We denote \((P^*)^2=(q_{ij})\), thus \(q_{ij}=0\) means that the i-th output byte of the 2-round SPN cipher is independent of the j-th input byte. Furthermore, when \(Y=(P\circ S)^2(X)\), we denote \(X=(x_0, x_1, \cdots , x_{d^2-1}), Y=(y_0, y_1, \cdots , y_{d^2-1})\), where \(x_i,y_i\in \mathbb {F}_{2^n}\). If we can prove that any \(x_i\) is dependent on all \(y_j\), then \((P^*)^2>0\).

Assume that \(X_1=(\underbrace{0,0,\ldots ,0}_{i-1},x_i,0,\ldots ,0), x_i\in \mathbb {F}_{2^n}^{*}\), \(Y_1=S(X_1)\), there is only one element of \(Y_1\) related to \(x_i\). We denote \(Y_2=P(Y_1)=MC\circ SR(Y_1)\), since the MC matrix is a \(d\times d\) MDS matrix, there is one column of \(Y_2\) which is viewed as a \(d\times d\) matrix related to \(x_i\). We denote \(Y=P\circ S(Y_2)\), since the index transformation of ShiftRows is a permutation and the MC matrix is a \(d\times d\) MDS matrix, all elements of Y are dependent on \(x_i\).
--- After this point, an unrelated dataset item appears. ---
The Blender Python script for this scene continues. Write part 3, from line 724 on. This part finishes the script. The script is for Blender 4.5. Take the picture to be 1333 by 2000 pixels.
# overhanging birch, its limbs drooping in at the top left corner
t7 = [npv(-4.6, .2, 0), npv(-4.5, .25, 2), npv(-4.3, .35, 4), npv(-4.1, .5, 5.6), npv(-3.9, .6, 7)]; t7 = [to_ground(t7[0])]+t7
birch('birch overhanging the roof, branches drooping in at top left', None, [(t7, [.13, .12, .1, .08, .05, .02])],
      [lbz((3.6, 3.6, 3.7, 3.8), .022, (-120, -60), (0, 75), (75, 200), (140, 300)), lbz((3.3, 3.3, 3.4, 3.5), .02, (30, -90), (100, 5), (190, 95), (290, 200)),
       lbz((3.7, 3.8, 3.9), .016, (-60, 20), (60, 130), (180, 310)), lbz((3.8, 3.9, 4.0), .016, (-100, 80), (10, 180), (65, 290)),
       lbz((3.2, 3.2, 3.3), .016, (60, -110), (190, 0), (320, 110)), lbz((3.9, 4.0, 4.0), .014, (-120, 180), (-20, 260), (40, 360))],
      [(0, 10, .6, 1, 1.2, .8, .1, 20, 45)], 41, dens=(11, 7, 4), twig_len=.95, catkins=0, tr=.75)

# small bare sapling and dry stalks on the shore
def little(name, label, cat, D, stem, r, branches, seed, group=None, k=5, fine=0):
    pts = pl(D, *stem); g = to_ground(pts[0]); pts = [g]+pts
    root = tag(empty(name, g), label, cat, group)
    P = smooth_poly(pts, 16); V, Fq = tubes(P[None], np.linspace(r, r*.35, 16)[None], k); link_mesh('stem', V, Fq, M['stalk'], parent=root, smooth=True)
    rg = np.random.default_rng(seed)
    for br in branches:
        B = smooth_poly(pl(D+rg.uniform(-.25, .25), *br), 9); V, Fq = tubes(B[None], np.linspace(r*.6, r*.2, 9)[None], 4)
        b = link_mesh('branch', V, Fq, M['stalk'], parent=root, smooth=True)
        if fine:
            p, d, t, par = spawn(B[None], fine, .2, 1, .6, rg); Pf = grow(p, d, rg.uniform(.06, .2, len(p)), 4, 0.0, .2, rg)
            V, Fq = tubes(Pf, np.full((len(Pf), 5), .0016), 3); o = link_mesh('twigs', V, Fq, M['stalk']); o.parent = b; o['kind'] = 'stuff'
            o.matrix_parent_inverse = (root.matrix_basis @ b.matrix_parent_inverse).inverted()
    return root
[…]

Therefore, \(\gamma (P)=2\). Similarly, with the same method, we get \(\gamma (P^{-1})=2\). Furthermore, \(\gamma (P)+\gamma (P^{-1})=4\). Note that we can construct 4-round impossible differentials for \(\varepsilon ^(2)(n,d)\) when the input difference \(\alpha \) and the output difference \(\beta \) such that \(H(\alpha )=H(\beta )=1\).